What’s really interesting is that it seems like of hacker-like in how it was implemented. It was published as a guide and then states passed laws to implement.

Reminds me of a de facto standard that is then implemented by vendors.

I suppose we could start up some form of Uniform Consumer Commercial Code (UC3) that set up practices that are good that could then be passed by states.

I shudder to think through all the arguments about how it would specify some “don’t be evil on social cause X” that it almost smarts my conspiracy brain that the “corporations” started this trend to bikeshed/scissor statement society so they can’t make meaningful economic and commercial policy.

[0] https://en.wikipedia.org/wiki/Uniform_Commercial_Code




The problem with this sort of thing is that because it's interstate commerce, states usually do not have standing to regulate effectively.

The Federal government struggles to implement new regulatory authority because of political challenges. Various groups of stakeholders will declare any such regulation an infringement on free speech (ie. "The constitution gives me the right to sell fake penis pills to fund my radical political agenda!"), biased against marginalized minority or cultural groups ("My marginalized constituency of blind, alcoholic yak herders have a religious prohibition against reading contracts"), or a unfair mandate restraint of trade ("The Chamber of Meme Commerce believes that this rule will cost 10,000,000 jobs in the meme industry and kill puppies."), etc.


This was addressed in the UCC and is pretty simple actually as each state implements laws to saw who has jurisdiction and how to handle.

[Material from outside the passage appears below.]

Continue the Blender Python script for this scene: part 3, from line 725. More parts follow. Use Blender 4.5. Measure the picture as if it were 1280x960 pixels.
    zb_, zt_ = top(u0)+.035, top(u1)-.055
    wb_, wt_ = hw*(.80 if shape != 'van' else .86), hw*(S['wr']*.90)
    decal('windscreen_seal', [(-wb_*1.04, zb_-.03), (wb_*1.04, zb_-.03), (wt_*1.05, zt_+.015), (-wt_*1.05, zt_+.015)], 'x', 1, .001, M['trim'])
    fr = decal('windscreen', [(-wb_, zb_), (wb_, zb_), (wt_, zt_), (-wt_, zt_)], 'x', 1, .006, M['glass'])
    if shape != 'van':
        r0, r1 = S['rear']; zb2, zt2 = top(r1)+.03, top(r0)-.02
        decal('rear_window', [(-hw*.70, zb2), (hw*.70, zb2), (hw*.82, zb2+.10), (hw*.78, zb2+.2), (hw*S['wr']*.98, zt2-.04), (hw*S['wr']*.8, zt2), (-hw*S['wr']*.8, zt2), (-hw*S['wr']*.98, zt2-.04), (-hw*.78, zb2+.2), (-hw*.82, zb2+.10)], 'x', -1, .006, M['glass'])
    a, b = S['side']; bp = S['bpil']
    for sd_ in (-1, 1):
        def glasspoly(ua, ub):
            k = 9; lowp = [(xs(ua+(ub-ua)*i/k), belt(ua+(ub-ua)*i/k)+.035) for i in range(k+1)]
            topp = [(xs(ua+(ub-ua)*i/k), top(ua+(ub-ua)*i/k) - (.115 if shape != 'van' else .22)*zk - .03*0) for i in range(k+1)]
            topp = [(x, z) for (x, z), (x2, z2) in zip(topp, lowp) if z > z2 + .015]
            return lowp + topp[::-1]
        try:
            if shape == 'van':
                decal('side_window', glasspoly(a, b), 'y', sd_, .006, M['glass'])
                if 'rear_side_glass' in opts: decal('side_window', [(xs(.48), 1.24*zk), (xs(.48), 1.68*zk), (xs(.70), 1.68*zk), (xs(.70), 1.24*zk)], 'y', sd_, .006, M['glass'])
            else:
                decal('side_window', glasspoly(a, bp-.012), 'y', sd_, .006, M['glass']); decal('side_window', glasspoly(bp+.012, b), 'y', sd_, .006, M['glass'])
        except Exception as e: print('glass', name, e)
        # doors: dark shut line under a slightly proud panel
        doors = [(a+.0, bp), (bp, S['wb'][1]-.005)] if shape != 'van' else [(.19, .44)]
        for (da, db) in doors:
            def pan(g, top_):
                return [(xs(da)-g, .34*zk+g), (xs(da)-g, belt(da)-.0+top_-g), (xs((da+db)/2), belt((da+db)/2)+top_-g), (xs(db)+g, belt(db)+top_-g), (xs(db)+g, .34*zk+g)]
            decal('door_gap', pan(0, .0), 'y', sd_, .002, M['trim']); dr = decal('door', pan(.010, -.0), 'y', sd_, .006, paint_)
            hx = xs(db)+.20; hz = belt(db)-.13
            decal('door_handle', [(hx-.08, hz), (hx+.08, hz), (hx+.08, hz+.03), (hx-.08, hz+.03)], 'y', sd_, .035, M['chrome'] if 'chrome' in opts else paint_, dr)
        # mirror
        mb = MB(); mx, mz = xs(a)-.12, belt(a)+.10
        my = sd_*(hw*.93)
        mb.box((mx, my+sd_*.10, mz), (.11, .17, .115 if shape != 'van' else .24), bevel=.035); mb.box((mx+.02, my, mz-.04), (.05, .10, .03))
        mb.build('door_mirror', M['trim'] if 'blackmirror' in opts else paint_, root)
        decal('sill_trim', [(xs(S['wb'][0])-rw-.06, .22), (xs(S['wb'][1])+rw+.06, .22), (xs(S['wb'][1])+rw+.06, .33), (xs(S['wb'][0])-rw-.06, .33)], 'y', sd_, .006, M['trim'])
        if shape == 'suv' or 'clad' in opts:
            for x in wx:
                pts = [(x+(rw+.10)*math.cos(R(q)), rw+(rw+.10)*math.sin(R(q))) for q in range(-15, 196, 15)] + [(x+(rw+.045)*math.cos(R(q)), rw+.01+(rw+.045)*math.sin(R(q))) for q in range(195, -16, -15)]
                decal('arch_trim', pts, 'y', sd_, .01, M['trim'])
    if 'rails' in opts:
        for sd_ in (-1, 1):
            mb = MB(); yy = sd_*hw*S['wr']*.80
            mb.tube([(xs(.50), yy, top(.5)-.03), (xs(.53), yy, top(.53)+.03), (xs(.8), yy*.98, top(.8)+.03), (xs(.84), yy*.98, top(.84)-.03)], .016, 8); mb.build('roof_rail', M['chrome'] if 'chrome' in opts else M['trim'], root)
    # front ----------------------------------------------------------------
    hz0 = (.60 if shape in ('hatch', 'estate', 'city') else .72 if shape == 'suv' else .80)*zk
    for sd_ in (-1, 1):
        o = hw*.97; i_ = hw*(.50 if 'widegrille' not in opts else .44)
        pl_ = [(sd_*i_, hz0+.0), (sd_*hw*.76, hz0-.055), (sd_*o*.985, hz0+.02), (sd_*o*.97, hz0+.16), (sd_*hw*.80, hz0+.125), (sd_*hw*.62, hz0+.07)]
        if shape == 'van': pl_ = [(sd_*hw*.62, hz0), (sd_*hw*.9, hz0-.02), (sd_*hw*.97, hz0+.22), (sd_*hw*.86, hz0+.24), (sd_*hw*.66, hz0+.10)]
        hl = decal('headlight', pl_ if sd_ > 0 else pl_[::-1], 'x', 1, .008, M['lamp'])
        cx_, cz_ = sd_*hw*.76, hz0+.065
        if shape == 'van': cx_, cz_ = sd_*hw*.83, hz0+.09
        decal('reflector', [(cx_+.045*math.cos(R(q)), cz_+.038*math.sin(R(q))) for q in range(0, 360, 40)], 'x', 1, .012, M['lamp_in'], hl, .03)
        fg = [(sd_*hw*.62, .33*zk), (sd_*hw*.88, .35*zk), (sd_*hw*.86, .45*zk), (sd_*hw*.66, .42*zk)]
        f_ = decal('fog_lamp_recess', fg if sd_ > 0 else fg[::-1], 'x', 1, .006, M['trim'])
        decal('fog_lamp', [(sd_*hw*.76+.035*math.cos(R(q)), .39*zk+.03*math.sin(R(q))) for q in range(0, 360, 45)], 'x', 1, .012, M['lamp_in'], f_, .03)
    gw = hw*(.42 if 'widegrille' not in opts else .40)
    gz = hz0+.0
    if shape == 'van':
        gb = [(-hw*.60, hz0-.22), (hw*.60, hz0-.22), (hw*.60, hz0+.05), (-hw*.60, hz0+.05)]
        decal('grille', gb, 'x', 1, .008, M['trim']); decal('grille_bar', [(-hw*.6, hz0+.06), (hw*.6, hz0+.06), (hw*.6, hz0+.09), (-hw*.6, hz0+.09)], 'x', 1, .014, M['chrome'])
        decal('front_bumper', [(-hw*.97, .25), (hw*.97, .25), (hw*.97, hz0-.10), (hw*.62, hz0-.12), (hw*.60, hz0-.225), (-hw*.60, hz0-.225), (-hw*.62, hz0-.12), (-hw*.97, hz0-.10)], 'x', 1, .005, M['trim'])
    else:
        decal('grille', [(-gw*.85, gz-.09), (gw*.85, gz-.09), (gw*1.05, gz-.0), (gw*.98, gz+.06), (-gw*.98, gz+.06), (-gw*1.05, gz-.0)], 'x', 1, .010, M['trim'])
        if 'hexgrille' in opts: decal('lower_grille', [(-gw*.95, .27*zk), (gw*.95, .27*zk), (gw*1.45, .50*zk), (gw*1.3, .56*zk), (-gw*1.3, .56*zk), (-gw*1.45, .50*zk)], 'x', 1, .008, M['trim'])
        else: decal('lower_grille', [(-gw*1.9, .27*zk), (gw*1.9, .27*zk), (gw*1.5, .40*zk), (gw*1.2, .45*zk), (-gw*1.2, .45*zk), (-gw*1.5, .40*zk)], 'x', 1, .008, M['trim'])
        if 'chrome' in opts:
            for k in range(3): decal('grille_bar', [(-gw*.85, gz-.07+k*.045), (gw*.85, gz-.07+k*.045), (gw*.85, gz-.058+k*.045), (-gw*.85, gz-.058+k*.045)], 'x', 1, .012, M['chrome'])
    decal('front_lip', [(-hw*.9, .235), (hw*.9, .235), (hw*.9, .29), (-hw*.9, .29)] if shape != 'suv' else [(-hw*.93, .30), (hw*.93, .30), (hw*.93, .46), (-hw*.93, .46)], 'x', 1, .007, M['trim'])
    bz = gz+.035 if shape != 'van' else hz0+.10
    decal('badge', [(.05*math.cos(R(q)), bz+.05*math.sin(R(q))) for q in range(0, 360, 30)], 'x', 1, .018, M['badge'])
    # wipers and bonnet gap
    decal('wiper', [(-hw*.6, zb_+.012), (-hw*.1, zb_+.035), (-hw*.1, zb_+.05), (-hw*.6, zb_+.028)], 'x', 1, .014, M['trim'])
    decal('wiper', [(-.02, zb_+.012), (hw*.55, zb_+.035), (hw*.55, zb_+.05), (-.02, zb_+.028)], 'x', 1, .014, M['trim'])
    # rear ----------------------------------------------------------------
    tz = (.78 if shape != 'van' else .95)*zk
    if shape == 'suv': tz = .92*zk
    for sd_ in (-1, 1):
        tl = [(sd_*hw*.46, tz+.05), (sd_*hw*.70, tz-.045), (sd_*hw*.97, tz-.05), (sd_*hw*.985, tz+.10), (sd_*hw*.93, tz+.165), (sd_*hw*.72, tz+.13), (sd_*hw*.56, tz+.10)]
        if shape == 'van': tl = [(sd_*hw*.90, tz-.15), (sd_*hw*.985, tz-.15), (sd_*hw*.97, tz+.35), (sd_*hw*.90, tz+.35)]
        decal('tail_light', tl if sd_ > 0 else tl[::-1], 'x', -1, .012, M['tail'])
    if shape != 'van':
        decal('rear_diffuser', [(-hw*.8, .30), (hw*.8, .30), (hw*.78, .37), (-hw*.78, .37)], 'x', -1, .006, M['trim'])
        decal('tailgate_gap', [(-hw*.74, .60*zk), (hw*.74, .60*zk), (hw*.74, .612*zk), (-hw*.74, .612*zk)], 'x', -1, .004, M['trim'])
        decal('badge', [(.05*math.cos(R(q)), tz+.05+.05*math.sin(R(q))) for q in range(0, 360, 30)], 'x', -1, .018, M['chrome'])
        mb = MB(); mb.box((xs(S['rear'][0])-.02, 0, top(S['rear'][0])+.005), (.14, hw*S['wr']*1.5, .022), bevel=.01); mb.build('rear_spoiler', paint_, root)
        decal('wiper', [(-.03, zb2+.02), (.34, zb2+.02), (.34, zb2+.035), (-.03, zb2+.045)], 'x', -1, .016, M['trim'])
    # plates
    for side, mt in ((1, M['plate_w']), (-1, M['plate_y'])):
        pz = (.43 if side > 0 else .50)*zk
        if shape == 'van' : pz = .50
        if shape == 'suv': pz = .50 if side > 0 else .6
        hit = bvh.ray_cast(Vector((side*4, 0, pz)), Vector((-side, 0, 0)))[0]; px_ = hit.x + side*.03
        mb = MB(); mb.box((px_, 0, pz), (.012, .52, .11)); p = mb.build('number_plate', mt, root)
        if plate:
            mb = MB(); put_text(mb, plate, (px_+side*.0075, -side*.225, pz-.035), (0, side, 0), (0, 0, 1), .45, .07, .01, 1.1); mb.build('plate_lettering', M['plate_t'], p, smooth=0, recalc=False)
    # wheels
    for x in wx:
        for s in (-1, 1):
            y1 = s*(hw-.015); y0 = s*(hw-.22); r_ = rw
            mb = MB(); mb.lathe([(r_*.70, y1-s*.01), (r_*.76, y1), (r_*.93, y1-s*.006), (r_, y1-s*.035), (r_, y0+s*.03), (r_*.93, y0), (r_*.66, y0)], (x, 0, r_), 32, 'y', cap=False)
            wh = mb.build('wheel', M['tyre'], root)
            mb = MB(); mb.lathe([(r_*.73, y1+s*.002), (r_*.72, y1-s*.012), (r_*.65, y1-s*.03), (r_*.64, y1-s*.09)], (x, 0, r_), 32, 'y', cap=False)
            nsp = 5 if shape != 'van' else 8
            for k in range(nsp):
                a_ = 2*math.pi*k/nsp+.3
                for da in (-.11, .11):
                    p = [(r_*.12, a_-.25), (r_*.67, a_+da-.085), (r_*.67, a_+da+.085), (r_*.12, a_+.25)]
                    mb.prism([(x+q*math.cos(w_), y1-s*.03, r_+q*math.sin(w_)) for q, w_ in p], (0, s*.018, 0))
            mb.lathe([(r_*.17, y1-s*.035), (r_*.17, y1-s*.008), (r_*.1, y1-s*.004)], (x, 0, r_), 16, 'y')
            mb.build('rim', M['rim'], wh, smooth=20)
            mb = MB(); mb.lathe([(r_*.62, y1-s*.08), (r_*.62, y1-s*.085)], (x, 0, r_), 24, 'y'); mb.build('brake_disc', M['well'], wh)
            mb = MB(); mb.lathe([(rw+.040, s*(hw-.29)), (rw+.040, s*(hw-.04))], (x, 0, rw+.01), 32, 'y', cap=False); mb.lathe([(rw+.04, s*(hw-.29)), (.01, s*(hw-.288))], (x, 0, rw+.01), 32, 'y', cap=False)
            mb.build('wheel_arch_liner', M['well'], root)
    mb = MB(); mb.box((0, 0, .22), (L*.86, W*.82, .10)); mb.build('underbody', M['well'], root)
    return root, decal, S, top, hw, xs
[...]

It also bypasses the federal government in that the code is established by some big council and implemented in (most) states.

That’s why when I live in Missouri and buy something from a vendor in New York, they still have to accept returns, issue refunds, provide for basic warranties, etc. and if I have problems I can easily get remediation in state courts.

There’s 50+ years of where this works ok. Not perfect and lots of room for improvement. But better than the current shitshow that exists like this article describes. If we had the minimum level of legal structure, it would be so helpful.

Because of UCC, if I give away a product for free, I have to support it through its commercial life. So if I hand out knives, for free, and they explode after 20 years, I must still support it. Even if they come with a form that users have to click that says “I will not sue PrependCo if these free knives explode.”

Google’s free (and even non-free) services are causing harm to people and aren’t being supported.


> Because of UCC, if I give away a product for free, I have to support it through its commercial life. So if I hand out knives, for free, and they explode after 20 years, I must still support it. Even if they come with a form that users have to click that says “I will not sue PrependCo if these free knives explode.”

Why does the UCC covers free knives, but not paid Google services?


Because Google One, for example, is a service governed by a contract which details performance expectations.


So the UCC is only the default, which covers goods/services without their own custom contracts?


All products have a warranty of merchantability defined by UCC. Basically goods need to be average/expected quality.

With services it’s a little different because there is no average unless the contract is missing performance terms. If you agree to a term of performance, then that is the obligation.


If it was sold to a resident in some state online currently that resident can sue in the local courts. The business is considered to operate in all states.

The alternative is all suits under ~$75k(?) don't get heard because they don't meet the requirements for federal court, which obviously can't be right.


I suspect that the major tech providers are so pervasive that the impacts of account-locking span all party lines.


> Various groups of stakeholders will declare any such regulation an infringement on free speech (ie. "The constitution gives me the right to sell fake penis pills to fund my radical political agenda!")

This is just an awful example. There is not a free speech right to pay for your own speech by committing crimes, and nobody claims or would claim that there is. Similarly, you don't see the argument made that vendors enjoy the constitutional right to sell fake pills. What spammers want to do, and what anti-spammers want to stop them from doing, is to advertise real pills, and yes, there are extensive free speech implications there.